Thursday, October 08, 2009

Netflix Contest
Netflix contest illustrates the power of Internet and ability to generate scientific interest. The Netflix contest has been widely followed because its lessons could extend well beyond improving movie picks. The researchers from around the world were grappling with a huge data set — 100 million movie ratings — and the challenges of large-scale predictive modeling, which can be applied across the fields of science, commerce and politics. The way teams came together, especially late in the contest, and the improved results that were achieved suggest that this kind of Internet-enabled approach, known as crowdsourcing, can be applied to complex scientific and business challenges. That certainly seemed to be a principal lesson for the winners.

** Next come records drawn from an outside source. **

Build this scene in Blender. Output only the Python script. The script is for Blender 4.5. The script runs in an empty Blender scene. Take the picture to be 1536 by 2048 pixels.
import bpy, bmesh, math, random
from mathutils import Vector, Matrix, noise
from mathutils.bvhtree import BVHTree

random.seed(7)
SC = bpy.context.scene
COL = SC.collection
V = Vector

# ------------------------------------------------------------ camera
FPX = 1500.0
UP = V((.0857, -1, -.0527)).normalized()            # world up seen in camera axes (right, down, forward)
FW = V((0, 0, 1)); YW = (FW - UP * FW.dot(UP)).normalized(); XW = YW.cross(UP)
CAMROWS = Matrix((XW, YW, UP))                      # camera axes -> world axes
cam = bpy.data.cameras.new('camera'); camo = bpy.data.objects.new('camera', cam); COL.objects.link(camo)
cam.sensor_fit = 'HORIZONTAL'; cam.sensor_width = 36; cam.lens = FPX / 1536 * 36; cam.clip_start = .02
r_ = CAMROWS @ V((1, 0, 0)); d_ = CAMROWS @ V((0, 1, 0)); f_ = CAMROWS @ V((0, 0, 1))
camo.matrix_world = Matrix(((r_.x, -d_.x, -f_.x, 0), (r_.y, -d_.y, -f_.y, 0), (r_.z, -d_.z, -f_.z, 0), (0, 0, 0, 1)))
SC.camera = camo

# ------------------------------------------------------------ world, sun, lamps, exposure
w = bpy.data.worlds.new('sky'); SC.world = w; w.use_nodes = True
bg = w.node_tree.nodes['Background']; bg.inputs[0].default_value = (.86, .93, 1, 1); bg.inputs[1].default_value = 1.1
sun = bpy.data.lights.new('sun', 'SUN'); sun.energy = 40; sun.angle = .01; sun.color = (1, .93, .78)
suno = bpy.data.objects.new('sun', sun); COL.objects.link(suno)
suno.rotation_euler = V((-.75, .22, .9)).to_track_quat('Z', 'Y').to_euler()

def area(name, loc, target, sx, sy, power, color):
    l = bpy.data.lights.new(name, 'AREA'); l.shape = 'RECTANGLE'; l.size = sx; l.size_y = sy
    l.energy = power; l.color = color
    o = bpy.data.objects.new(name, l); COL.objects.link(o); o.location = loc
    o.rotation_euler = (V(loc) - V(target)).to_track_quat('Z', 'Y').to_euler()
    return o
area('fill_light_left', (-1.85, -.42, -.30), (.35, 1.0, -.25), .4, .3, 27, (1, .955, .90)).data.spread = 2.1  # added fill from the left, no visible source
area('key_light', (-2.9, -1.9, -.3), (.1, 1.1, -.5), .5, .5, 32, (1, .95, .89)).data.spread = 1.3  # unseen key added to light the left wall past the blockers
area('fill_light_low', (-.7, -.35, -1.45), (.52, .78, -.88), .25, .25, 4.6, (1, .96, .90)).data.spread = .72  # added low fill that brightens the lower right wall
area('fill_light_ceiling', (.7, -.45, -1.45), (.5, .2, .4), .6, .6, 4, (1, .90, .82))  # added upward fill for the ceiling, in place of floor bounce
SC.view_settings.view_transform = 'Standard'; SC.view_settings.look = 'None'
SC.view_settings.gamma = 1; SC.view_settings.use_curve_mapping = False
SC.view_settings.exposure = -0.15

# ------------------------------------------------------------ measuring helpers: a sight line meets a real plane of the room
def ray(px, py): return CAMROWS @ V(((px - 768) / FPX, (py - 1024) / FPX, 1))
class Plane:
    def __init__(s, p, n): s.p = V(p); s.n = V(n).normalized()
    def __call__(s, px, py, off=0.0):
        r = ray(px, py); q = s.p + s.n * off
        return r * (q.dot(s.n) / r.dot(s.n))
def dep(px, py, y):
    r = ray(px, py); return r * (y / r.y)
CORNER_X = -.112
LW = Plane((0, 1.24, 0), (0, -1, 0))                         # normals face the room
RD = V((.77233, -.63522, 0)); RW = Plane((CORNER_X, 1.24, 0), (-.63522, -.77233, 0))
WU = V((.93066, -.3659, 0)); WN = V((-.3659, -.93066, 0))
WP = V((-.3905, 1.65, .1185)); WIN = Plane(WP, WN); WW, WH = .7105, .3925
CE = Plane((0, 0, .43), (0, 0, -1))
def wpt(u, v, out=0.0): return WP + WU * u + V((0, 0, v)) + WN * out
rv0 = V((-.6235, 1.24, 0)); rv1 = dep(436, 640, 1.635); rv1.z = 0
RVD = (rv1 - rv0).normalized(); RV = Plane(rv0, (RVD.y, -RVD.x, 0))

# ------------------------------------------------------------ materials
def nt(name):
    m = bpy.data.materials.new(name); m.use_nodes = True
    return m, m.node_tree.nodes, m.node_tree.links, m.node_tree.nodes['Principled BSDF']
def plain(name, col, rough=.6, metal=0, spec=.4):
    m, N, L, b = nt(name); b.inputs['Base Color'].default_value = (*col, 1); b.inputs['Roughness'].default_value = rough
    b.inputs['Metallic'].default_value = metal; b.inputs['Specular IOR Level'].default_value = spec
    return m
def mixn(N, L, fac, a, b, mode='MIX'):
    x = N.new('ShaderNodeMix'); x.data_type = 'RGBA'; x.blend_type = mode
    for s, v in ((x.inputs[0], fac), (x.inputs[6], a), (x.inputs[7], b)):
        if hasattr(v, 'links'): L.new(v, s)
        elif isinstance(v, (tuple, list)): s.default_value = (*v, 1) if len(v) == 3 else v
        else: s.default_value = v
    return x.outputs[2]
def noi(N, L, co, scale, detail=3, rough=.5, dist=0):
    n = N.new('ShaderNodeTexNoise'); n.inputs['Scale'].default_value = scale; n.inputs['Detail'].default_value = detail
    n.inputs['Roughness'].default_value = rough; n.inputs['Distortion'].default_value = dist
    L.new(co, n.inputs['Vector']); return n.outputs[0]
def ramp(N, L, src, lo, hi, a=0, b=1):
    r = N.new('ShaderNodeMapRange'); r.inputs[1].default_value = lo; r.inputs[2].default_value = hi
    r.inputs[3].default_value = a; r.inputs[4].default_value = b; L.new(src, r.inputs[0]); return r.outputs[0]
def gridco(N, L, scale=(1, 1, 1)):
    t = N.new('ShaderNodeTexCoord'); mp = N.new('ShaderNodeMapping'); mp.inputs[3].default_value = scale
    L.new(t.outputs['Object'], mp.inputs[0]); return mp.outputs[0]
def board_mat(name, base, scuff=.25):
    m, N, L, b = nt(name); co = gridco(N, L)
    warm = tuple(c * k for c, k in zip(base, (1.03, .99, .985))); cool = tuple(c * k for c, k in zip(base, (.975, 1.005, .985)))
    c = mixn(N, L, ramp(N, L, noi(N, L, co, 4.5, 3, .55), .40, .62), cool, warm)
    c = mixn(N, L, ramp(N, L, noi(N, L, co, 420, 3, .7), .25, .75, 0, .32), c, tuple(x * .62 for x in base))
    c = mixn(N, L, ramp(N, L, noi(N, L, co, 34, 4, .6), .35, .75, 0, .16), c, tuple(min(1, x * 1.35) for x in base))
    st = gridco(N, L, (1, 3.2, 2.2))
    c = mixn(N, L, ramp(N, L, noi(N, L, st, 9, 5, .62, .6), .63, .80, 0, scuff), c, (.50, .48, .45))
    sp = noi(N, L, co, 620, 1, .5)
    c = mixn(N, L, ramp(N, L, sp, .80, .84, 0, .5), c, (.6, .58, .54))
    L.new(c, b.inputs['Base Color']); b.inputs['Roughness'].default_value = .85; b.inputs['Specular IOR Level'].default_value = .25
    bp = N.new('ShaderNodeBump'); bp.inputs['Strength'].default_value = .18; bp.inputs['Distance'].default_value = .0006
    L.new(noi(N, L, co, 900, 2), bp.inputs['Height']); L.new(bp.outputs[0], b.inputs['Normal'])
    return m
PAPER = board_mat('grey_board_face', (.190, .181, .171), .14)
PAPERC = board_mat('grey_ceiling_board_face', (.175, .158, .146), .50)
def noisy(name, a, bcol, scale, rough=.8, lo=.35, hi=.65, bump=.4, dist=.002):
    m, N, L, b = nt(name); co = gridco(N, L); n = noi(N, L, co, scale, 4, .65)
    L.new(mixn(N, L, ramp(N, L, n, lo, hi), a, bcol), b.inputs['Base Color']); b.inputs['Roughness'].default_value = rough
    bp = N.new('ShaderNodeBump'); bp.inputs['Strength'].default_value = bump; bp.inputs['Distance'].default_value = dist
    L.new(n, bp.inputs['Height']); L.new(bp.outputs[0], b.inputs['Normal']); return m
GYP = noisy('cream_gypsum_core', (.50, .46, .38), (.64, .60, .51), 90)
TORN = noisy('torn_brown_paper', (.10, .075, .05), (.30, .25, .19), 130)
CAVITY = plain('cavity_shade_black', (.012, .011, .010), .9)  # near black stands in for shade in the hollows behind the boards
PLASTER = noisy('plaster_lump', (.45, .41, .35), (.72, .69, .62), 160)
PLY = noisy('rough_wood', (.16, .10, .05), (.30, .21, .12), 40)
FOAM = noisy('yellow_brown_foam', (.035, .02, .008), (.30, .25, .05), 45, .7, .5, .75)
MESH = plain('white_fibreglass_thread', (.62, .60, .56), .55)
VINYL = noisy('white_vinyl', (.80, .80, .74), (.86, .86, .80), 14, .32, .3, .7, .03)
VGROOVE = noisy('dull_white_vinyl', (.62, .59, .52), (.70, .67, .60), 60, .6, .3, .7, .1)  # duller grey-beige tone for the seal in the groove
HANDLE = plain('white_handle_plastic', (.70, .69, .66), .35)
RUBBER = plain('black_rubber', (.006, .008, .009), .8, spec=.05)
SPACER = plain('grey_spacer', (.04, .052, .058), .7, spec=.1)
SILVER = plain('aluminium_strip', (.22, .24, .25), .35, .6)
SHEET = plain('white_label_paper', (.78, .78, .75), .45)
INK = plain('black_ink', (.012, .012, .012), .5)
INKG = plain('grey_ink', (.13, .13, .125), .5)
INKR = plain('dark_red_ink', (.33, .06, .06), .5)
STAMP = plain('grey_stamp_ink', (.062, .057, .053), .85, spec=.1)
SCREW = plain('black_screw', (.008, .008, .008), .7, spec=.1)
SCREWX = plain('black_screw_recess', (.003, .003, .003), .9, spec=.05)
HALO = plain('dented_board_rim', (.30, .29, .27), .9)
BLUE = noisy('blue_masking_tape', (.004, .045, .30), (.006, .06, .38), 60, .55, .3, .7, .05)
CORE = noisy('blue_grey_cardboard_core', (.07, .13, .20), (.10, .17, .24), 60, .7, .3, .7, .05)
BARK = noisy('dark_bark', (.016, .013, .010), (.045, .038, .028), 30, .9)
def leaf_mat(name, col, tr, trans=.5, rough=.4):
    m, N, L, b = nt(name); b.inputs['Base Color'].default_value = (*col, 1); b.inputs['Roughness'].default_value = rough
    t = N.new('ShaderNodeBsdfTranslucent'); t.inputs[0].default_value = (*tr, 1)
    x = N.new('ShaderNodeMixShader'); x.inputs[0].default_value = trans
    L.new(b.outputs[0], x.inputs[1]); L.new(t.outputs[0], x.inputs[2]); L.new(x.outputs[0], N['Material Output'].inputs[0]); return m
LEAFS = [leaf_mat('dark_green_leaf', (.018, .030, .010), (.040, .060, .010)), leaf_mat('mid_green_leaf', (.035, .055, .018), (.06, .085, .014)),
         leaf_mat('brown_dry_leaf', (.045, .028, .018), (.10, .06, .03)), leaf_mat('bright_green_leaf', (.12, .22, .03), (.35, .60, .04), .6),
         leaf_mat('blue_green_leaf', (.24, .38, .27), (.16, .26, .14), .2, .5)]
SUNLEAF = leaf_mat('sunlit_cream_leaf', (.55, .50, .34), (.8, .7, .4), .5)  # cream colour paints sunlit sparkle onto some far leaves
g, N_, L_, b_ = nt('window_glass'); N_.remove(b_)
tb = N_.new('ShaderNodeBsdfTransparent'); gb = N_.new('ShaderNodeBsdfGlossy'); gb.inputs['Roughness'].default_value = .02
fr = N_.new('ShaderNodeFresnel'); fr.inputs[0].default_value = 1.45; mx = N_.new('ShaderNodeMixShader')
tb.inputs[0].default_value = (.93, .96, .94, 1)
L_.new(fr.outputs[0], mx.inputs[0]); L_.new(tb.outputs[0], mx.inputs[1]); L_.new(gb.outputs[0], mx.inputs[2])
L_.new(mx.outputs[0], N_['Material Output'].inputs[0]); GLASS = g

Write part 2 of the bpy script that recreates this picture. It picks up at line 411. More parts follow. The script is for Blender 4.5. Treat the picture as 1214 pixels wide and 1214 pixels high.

The blending of different statistical and machine-learning techniques “only works well if you combine models that approach the problem differently,” said Chris Volinsky, a scientist at AT&T Research and a leader of the Bellkor team. “That’s why collaboration has been so effective, because different people approach problems differently.” Yet the sort of sophisticated teamwork deployed in the Netflix contest, it seems, is a tricky business. Over three years, thousands of teams from 186 countries made submissions. Yet only two could breach the 10-percent hurdle. “Having these big collaborations may be great for innovation, but it’s very, very difficult,” said Greg McAlpin, a software consultant and a leader of the Ensemble. “Out of thousands, you have only two that succeeded. The big lesson for me was that most of those collaborations don’t work.”